Walled Gardens

Reading Dave Winer’s rant this morning got me off my duff and posting again. Things have felt really hectic on the day job front and, as a result, essentially all of my posting activity has been over on my day job blog Payments News, not here, for the last three weeks. Indeed, I was even too tired to make it to Mike Arrington’s latest Friday night bash where Dave provided some words of encouragement to the assembled clan.

To me, Dave’s post is all about inclusion and about not working in walled gardens. Indeed, it’s about not even thinking of erecting walls around the gardens we build. Yet, we have walled gardens all around us. Sometimes the walls come down (e.g., the Carterfone decision); mostly new walls go up (e.g., eBay’s just announced Safe Payments Policy that appears designed to keep any new PayPal-like entrant outside the eBay garden or when the New York Times moved some of its choice content behind a new Select wall). VCs have historically looked for big walled gardens — called barriers to entry — although even that seems to be changing.

Seems like walls tend to go up a lot more often (and easily) than walls come down. Then, once you’ve built a wall, you seem to invest a lot of energy in tending to the wall itself perhaps even to the detriment of the garden blooming inside. Indeed, you almost never will tear that wall down of your own volition — even if the garden inside is dying or has already died. It’s only when you’re forced to tear the wall down that it actually falls.

One of the great things about the web to date has been a relative lack of wall building, even by those who could easily have done so. For example, Netscape (with some excellent friends) developed SSL – the key protocol enabling secure communications on the Internet — and gave it away to the community. Dave himself did the same with RSS, enabling all manner of new forms of information distribution to emerge and new millions to be made by others.

This could be changing — or maybe not. Maybe it’s just the usual ebb and flow of business?

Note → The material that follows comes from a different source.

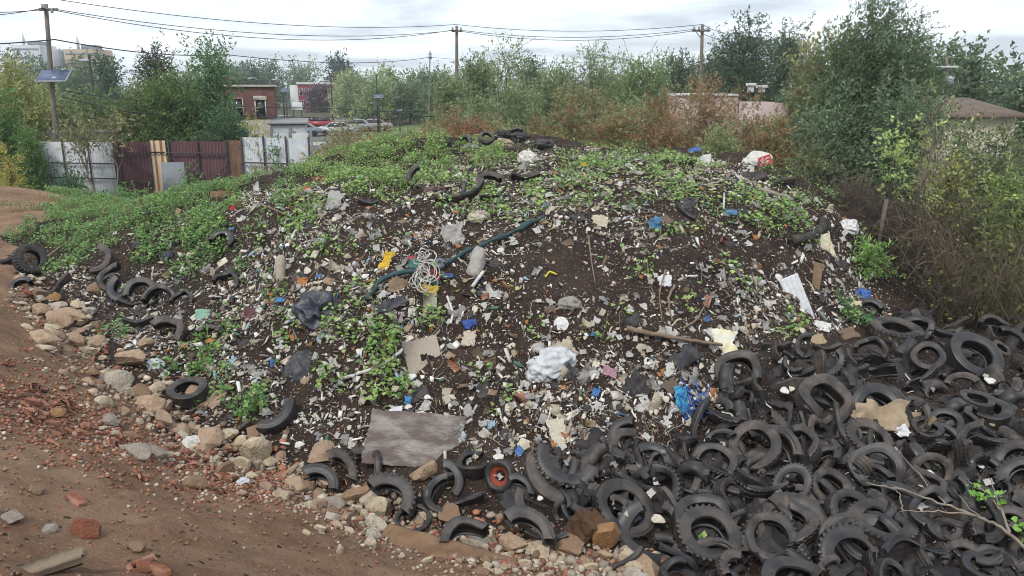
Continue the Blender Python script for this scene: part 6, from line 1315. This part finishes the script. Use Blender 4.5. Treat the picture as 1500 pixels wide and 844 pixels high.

There was a Wall St. Journal story last week about how the wireless carriers and telcos were working on plans to restrict the Internet network pipes they sell to customers from being able to support voice over IP telephony traffic — because of the threat it represents to their core business. We’ve got a big set of walls surrounding the cellular carriers — where a Carterfone 2.0 decision is sorely needed. And, the already mentioned the eBay example of limiting payment choices and the New York Times locking up content. Indeed, theres some irony in these examples: limitations on Internet telephony would impact the success of eBay’s recent acquisition of Skype!

Most of us really enjoy the gardening, not the wall building or the wall tearing down, and Dave’s clearly a gardener, at least much of the time. Some great fortunes have been made by those wall builders who knew just where and when to erect their walls. Some great reputations have been earned by gardeners who chose not to erect new walls but who propagated their plants and encouraged others to stand on their shoulders. Do you toil for money or for love?

Which are you? Hoe in hand, or brick? New mantra: “Do no evil, build no walls”?

One reply on “Walled Gardens”

Was rather delighted to see that someone else had made the connection between walled gardens and gardening. And you coudnt be more right about Dave Winer being a gardener.
I myself made the connection in the context of GoogleBase turning into a Walled Garden!